There was an anecdote on Twitter recently about an independent wine merchant – hello Paola – who was involved in an unusual spat with a winemaker. The incident happened at a London tasting at which the producer was one of many pouring his wines.
The merchant was taken to task for having the temerity to sample the wines “in the wrong order” and the “rudeness” to step away from the table (surely a gesture of unselfishness?) as she did so. The story is so bizarre that the natural response is simply to laugh at the pomposity of the vigneron. But maybe it shines some light on the rather strange rituals that have grown up around trade tastings.
As we shuffle from table to table, struggling to absorb staccato sermons about elevation, soil type and rainfall and glasses are refilled almost faster than we can empty them, in noisy rooms full of sharp elbows and spittoons around which sockless sommeliers have chosen to have their water-cooler moments, concentration is rarely easy.

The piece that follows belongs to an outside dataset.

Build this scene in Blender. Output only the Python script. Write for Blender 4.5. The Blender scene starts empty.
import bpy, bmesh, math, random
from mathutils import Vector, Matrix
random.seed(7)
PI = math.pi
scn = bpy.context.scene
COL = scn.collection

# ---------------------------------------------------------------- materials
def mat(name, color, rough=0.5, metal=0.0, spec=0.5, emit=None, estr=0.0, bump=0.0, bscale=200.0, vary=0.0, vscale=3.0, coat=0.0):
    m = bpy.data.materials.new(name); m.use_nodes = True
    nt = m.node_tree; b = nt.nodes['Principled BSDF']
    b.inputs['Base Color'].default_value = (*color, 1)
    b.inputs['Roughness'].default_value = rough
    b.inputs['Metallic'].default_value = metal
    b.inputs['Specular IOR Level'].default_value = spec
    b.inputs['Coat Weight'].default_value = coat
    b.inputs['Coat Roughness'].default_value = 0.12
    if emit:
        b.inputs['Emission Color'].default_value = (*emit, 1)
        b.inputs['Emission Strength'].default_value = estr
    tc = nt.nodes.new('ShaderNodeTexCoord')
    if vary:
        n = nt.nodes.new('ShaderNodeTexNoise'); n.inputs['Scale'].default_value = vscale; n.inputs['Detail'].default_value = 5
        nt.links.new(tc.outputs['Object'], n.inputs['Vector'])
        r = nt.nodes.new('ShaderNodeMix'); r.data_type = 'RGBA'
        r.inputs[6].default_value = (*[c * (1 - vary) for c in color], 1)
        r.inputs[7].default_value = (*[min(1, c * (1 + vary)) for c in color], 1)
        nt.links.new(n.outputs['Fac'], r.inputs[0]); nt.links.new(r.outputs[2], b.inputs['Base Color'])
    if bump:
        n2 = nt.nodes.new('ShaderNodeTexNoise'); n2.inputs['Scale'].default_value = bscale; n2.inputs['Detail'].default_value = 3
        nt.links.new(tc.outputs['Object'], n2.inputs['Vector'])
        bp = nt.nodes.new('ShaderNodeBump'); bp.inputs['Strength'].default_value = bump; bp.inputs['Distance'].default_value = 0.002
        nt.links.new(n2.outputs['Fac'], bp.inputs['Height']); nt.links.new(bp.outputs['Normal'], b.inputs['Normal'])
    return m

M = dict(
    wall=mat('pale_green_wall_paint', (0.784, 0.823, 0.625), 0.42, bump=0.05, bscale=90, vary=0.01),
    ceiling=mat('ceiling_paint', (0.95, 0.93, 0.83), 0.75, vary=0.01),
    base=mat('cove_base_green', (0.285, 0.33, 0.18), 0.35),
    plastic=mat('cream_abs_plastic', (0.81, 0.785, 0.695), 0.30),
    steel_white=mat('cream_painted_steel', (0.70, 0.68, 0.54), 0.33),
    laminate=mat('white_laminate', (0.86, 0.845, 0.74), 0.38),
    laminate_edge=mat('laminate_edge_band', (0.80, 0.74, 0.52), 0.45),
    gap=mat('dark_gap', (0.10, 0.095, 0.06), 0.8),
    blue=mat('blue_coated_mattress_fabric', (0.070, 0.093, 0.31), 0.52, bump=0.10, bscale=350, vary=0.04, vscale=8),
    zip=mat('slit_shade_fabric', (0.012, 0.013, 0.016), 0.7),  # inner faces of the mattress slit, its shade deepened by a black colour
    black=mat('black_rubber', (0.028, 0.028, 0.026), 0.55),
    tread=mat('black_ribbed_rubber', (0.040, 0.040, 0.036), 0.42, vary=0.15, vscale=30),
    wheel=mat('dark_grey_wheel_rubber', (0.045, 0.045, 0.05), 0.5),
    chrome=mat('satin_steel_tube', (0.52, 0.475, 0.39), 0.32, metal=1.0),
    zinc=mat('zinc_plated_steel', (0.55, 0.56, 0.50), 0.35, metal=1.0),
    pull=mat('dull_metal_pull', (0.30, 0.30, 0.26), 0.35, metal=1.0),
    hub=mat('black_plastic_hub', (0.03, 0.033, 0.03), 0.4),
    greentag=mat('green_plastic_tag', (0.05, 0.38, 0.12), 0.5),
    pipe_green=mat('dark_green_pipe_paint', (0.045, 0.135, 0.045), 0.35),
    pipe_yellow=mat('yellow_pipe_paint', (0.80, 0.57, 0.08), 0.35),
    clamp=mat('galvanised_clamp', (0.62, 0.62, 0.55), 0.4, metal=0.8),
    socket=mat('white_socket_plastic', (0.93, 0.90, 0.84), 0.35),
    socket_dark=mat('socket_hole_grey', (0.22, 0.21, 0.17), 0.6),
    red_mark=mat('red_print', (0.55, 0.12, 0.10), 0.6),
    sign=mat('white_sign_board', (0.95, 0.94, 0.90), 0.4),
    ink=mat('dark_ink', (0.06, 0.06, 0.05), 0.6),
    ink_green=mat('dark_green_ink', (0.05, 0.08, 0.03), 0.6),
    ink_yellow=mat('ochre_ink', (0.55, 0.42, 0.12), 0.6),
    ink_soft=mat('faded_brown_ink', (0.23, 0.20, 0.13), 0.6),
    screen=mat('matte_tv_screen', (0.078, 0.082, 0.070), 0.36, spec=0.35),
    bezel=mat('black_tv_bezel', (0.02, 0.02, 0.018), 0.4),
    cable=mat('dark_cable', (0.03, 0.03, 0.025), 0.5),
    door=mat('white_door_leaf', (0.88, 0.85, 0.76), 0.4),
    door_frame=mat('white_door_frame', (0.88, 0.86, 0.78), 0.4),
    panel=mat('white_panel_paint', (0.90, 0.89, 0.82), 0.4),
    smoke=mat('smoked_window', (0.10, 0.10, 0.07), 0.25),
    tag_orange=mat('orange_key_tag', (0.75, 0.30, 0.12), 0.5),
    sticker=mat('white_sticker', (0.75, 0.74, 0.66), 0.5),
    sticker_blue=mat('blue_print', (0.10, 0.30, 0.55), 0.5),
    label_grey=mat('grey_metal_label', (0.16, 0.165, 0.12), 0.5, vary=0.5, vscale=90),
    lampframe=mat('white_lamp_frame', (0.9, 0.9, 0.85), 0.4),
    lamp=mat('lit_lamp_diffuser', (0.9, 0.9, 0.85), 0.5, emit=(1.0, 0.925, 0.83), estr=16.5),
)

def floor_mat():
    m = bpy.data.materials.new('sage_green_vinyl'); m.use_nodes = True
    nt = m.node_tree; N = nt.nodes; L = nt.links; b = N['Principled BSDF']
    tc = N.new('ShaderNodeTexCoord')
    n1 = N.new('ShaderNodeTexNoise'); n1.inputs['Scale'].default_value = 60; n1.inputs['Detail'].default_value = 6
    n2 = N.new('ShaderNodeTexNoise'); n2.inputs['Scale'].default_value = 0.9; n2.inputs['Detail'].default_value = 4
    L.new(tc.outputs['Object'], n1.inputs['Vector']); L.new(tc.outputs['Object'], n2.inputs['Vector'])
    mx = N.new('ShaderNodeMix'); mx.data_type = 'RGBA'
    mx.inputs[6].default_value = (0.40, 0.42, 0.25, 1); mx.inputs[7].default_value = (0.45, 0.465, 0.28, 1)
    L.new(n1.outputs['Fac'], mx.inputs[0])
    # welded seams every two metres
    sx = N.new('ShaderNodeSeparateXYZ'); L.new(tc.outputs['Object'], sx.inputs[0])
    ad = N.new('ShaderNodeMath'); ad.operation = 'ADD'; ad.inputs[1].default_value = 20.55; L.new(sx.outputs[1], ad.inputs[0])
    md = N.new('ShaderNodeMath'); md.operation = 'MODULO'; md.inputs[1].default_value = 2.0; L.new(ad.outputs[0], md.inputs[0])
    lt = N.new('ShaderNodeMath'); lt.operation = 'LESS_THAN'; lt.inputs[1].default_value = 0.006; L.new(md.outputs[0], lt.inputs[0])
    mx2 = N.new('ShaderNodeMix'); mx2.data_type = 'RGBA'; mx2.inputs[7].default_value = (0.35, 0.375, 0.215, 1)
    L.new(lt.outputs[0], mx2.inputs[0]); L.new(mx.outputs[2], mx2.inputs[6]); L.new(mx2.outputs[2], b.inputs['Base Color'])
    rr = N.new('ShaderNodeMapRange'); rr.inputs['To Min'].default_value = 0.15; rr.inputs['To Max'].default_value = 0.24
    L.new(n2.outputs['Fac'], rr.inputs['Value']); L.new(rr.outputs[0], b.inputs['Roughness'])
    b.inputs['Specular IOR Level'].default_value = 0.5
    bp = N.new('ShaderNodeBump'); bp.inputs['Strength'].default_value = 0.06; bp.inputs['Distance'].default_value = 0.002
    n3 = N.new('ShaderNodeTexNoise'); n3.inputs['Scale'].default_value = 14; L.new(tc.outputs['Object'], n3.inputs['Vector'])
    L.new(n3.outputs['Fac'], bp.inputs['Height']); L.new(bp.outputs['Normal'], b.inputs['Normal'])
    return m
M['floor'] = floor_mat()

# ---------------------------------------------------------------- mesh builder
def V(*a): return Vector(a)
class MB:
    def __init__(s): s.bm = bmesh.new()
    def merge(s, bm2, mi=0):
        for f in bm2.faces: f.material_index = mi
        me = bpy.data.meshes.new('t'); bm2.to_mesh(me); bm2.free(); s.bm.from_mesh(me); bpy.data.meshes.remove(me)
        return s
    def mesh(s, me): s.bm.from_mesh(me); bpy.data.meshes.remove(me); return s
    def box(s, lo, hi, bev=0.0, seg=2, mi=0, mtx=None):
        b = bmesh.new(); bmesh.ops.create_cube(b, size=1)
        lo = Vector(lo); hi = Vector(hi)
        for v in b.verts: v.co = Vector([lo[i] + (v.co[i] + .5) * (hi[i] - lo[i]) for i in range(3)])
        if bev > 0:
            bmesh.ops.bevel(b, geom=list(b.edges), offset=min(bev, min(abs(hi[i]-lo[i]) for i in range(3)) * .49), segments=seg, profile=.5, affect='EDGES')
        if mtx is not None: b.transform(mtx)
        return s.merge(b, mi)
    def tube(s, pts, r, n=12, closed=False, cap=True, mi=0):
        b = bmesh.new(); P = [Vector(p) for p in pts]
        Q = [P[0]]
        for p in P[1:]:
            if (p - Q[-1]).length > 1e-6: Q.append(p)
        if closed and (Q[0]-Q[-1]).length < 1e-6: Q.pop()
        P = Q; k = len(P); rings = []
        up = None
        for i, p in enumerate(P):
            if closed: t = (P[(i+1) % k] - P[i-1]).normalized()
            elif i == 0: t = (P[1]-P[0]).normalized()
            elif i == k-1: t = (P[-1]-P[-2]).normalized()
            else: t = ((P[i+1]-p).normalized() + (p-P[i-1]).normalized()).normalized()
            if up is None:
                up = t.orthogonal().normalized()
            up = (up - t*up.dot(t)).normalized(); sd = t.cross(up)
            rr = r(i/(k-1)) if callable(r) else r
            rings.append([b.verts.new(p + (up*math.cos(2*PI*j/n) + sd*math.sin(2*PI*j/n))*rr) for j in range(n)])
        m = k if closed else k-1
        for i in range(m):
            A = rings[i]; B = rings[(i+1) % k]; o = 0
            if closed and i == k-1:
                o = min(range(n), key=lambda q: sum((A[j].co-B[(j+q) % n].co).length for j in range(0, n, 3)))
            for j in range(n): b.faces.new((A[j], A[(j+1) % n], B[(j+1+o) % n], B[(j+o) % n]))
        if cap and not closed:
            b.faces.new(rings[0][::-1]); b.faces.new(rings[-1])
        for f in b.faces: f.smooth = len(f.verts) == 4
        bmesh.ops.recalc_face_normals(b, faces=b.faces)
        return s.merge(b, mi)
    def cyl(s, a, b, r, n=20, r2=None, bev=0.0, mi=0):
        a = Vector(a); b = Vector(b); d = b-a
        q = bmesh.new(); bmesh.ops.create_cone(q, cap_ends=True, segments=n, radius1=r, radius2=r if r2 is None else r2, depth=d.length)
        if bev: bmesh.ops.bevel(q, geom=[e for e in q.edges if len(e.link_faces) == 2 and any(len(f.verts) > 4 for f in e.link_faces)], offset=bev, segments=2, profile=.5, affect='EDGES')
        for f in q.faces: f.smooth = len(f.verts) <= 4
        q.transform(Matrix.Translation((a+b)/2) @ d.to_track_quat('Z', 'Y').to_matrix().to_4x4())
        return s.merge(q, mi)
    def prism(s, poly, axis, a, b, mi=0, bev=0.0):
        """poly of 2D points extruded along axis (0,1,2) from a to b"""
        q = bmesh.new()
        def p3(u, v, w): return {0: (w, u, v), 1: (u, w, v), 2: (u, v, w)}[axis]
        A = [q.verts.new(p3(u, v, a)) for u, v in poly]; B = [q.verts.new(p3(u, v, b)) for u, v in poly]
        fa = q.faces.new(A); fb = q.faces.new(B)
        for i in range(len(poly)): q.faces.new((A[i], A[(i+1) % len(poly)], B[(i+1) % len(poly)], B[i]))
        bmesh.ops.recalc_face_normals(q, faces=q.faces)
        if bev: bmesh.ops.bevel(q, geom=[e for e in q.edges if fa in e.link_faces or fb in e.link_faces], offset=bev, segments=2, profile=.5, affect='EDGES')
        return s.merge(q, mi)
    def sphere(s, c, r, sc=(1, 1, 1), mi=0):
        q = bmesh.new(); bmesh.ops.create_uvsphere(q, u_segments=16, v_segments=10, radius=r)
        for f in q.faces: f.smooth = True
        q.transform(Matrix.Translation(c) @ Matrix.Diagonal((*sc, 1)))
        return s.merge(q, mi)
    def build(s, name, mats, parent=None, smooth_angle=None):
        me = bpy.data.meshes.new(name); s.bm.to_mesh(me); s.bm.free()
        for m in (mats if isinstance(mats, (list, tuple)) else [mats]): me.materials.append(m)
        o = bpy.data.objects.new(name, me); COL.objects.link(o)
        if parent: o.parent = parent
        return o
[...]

What was that last wine you poured me? Was it the 2015 or the 2016? What page of the booklet is it on, if it’s there at all? No, I think I’ve already had the Estate Syrah. Or maybe that was the Reserve that I tried. And actually it was only really the Riesling that I was interested in.
Bags slide clumsily off shoulders. Dropped pens are trodden underfoot. Notebooks are desecrated with Touriga Nacional. Smashed glasses create a momentary hush and glares from spooks in polo shirts. Glossy leaflets, never to be read again, are politely accumulated in back pockets or handbags.
That last wine was very nice. But can we be sure, with this noise, this pressure to rush, these friendly interruptions from old colleagues, these glasses, those miserly samples, and that weird background smell of fresh paint and meat stew?
We each have to make sense of trade tastings in our own way, with our wits about us and our defences up. Any sign of weakness and they’ll leave us dazed and exhausted, dragged into energy-sapping cul-de-sacs of alluvial fans, yeast cultures and genealogy. And unwanted wine.
So yes, we will taste in the wrong order. And we will sometimes step away from the table to gather our thoughts, and to make room for others to have their turn. But if exhibitors forget that this is supposed to be a two-way encounter, not merely a rather crass selling opportunity, we might not return at all.